** Begin **

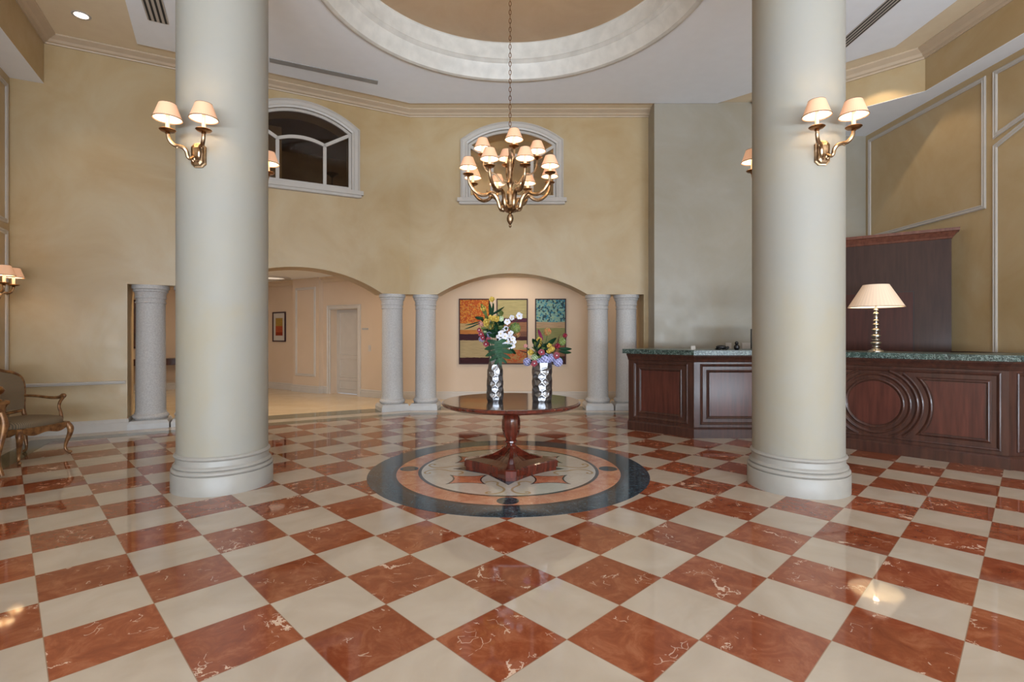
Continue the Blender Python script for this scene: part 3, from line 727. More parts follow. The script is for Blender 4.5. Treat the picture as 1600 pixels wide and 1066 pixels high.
# ------------------------------------------------------------------ ceiling fittings
def downlight(p, label, power, ang=75):
    e = empty('downlight', p); tag(e, label, 'ceiling light', 'recessed ceiling downlights')
    bm = bmesh.new(); lathe(bm, [(.075, 0), (.078, -.006), (.10, -.006), (.105, 0)], 32, cap=False); link('trim_ring', bm, m_white, e, smooth=True)
    bm = bmesh.new(); lathe(bm, [(.075, -.001), (.04, -.003), (.005, -.004)], 32); link('lens', bm, m_can, e)
    o = spot('downlight_lamp', (0, 0, -.02), power, ang); o.parent = e
    return e
downlight((-5.535, 6.62, ZC), 'small lit downlight in the tan ceiling at the top left', 30)
spot('downlight_lamp', (5.25, 7.50, 5.45), 40, 102, .3)
def vent(name, pts, label, slots, dirn):
    bm = bmesh.new(); flat_poly(bm, pts, 5.475, 5.467); v = tag(link(name, bm, m_vent if slots == 0 else m_white), label, 'air vent')
    a, b, c, d = [Vector(p) for p in pts]
    bm = bmesh.new(); n = max(slots, 2)
    for i in range(n):
        u0, u1 = (i+.3)/n, (i+.75)/n
        if slots: q = [a.lerp(d, u0), b.lerp(c, u0), b.lerp(c, u1), a.lerp(d, u1)]
        else: continue
        flat_poly(bm, [tuple(p) for p in q], 5.4665, 5.4655)
    if slots: link('slot', bm, m_dark, v)
    else: bm.free()
    return v
vent('linear_vent', [(-3.62, 7.70), (-2.19, 8.39), (-2.15, 8.27), (-3.57, 7.58)], 'long grey linear vent in the white ceiling left of the dome', 0, None)
vent('slot_vent', [(4.56, 7.6), (4.56, 4.6), (4.74, 4.6), (4.74, 7.6)], 'slotted ceiling vent at the upper right beside the right big column', 4, None)
vn = (Vector((-4.69, 6.64))-Vector((-4.51, 6.286))).normalized(); pe = Vector((vn.y, -vn.x))
o_ = Vector((-4.71, 6.66)); w_ = pe*.23; q_ = -vn*1.0
vent('slot_vent', [tuple(o_), tuple(o_+q_), tuple(o_+q_+w_), tuple(o_+w_)], 'slotted ceiling vent at the top left beside the left big column', 4, None)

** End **

**Work required**
Leave out the pictures and copy the rest of the material above exactly.

**Response below**
Continue the Blender Python script for this scene: part 3, from line 727. More parts follow. The script is for Blender 4.5. Treat the picture as 1600 pixels wide and 1066 pixels high.
# ------------------------------------------------------------------ ceiling fittings
def downlight(p, label, power, ang=75):
    e = empty('downlight', p); tag(e, label, 'ceiling light', 'recessed ceiling downlights')
    bm = bmesh.new(); lathe(bm, [(.075, 0), (.078, -.006), (.10, -.006), (.105, 0)], 32, cap=False); link('trim_ring', bm, m_white, e, smooth=True)
    bm = bmesh.new(); lathe(bm, [(.075, -.001), (.04, -.003), (.005, -.004)], 32); link('lens', bm, m_can, e)
    o = spot('downlight_lamp', (0, 0, -.02), power, ang); o.parent = e
    return e
downlight((-5.535, 6.62, ZC), 'small lit downlight in the tan ceiling at the top left', 30)
spot('downlight_lamp', (5.25, 7.50, 5.45), 40, 102, .3)
def vent(name, pts, label, slots, dirn):
    bm = bmesh.new(); flat_poly(bm, pts, 5.475, 5.467); v = tag(link(name, bm, m_vent if slots == 0 else m_white), label, 'air vent')
    a, b, c, d = [Vector(p) for p in pts]
    bm = bmesh.new(); n = max(slots, 2)
    for i in range(n):
        u0, u1 = (i+.3)/n, (i+.75)/n
        if slots: q = [a.lerp(d, u0), b.lerp(c, u0), b.lerp(c, u1), a.lerp(d, u1)]
        else: continue
        flat_poly(bm, [tuple(p) for p in q], 5.4665, 5.4655)
    if slots: link('slot', bm, m_dark, v)
    else: bm.free()
    return v
vent('linear_vent', [(-3.62, 7.70), (-2.19, 8.39), (-2.15, 8.27), (-3.57, 7.58)], 'long grey linear vent in the white ceiling left of the dome', 0, None)
vent('slot_vent', [(4.56, 7.6), (4.56, 4.6), (4.74, 4.6), (4.74, 7.6)], 'slotted ceiling vent at the upper right beside the right big column', 4, None)
vn = (Vector((-4.69, 6.64))-Vector((-4.51, 6.286))).normalized(); pe = Vector((vn.y, -vn.x))
o_ = Vector((-4.71, 6.66)); w_ = pe*.23; q_ = -vn*1.0
vent('slot_vent', [tuple(o_), tuple(o_+q_), tuple(o_+q_+w_), tuple(o_+w_)], 'slotted ceiling vent at the top left beside the left big column', 4, None)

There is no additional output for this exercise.